● Dataset rows:
———

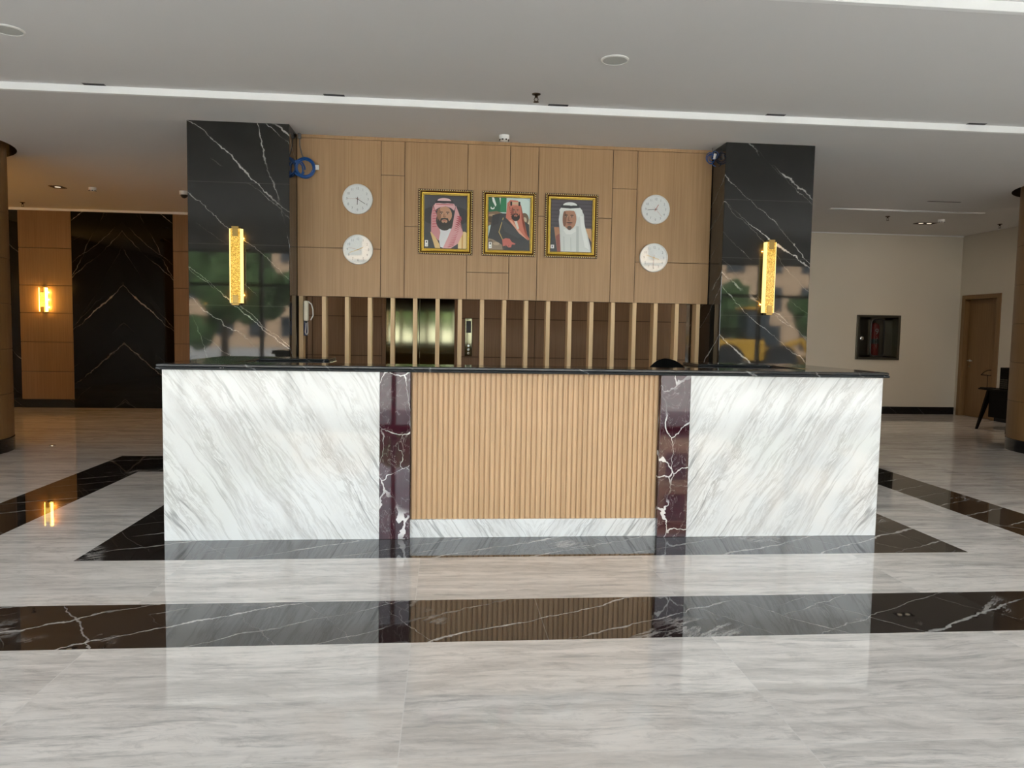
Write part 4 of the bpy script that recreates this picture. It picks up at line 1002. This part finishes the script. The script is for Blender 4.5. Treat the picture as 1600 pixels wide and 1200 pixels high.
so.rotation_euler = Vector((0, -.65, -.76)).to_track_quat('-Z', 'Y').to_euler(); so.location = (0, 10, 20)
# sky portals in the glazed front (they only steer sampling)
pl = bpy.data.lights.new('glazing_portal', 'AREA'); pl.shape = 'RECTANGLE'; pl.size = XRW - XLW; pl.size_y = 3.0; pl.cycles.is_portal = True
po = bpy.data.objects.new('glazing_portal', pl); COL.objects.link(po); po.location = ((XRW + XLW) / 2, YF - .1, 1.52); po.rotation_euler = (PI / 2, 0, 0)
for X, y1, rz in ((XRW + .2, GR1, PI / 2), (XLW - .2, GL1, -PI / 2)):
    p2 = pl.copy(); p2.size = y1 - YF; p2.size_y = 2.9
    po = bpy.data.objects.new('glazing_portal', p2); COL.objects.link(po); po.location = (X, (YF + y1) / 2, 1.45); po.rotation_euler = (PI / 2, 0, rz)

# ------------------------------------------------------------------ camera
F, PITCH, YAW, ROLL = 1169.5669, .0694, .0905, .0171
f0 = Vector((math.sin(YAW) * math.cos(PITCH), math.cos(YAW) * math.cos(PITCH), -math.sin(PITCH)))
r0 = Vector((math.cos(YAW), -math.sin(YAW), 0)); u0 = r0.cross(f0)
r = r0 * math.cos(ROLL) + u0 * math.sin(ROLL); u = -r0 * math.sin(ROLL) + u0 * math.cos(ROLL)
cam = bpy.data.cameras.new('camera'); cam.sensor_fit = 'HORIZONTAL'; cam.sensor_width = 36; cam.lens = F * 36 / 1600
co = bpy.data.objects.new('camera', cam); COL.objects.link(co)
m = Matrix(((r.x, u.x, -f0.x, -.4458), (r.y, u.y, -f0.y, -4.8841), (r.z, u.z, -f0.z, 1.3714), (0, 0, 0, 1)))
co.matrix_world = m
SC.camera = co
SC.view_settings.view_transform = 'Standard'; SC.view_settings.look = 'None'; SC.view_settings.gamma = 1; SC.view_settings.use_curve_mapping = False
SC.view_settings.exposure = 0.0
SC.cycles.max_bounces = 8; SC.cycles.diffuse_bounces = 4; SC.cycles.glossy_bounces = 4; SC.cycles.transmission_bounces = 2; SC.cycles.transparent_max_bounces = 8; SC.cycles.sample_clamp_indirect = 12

———

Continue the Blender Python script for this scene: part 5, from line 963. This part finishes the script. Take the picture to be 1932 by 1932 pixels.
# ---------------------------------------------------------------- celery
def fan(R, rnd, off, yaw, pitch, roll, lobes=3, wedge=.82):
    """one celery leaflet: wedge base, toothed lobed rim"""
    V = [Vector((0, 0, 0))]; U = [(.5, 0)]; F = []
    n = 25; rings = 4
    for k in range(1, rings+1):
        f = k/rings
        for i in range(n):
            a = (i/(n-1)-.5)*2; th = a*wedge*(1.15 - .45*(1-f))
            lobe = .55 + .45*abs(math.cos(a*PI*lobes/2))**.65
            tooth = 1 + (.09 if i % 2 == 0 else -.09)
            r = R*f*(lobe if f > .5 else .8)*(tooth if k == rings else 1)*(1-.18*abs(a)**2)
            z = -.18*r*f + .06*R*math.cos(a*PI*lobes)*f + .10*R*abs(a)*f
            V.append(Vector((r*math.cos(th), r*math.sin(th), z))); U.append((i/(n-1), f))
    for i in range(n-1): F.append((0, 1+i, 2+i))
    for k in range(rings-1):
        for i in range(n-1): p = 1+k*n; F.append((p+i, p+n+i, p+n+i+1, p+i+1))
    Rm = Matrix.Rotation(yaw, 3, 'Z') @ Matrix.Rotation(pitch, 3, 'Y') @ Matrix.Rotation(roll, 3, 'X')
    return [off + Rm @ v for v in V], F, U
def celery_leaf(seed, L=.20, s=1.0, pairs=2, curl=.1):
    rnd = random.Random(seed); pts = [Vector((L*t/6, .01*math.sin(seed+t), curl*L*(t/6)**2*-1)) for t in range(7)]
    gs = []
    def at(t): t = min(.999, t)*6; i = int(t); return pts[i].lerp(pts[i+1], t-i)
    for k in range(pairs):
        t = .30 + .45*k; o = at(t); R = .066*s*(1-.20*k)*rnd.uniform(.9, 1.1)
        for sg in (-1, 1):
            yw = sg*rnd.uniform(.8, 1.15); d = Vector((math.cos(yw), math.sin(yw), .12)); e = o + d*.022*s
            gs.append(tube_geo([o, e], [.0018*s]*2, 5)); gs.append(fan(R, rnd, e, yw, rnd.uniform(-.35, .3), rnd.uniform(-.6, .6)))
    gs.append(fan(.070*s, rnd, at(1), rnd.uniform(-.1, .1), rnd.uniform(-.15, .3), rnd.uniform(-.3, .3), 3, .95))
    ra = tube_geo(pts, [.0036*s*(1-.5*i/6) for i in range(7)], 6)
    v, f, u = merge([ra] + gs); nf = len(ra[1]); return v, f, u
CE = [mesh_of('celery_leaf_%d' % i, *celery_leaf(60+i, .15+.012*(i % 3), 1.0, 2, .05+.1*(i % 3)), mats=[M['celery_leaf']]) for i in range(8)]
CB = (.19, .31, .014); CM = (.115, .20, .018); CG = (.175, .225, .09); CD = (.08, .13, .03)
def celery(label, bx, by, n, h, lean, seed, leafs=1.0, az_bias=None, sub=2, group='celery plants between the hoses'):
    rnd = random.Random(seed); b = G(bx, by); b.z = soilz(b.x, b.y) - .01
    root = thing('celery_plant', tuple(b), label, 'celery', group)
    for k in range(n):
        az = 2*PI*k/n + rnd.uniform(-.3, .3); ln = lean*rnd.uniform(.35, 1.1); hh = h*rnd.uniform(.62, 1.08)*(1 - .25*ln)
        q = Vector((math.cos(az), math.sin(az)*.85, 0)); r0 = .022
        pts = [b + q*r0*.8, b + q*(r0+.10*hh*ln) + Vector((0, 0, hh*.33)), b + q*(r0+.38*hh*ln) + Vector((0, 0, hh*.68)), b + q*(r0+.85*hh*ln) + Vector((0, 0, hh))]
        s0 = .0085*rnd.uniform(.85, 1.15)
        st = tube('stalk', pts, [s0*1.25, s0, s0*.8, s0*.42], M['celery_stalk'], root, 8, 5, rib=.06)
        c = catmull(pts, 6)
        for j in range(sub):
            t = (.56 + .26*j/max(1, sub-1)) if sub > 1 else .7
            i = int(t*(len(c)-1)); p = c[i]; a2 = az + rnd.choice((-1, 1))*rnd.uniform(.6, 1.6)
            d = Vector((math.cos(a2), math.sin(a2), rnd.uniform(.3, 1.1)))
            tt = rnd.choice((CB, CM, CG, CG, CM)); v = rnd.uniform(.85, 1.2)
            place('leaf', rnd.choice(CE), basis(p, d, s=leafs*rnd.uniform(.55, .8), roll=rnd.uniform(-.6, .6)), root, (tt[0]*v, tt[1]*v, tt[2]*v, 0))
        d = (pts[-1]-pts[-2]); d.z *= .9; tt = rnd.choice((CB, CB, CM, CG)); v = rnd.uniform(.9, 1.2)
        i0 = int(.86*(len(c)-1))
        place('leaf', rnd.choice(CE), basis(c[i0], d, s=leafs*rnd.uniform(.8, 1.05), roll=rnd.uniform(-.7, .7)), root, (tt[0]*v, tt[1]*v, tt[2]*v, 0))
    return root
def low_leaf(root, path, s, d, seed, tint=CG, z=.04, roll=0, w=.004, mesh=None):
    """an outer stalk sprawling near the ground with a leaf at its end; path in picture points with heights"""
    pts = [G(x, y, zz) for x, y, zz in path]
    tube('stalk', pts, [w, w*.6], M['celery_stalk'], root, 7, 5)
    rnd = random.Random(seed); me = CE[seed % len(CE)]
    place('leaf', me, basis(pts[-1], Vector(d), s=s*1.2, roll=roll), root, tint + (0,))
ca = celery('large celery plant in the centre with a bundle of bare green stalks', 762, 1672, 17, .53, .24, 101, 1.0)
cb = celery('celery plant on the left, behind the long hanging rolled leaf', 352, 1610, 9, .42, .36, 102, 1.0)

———

● Exercise details: Find the lines containing "this" and pull them out.

● Finished exercise:
Write part 4 of the bpy script that recreates this picture. It picks up at line 1002. This part finishes the script. The script is for Blender 4.5. Treat the picture as 1600 pixels wide and 1200 pixels high.
Continue the Blender Python script for this scene: part 5, from line 963. This part finishes the script. Take the picture to be 1932 by 1932 pixels.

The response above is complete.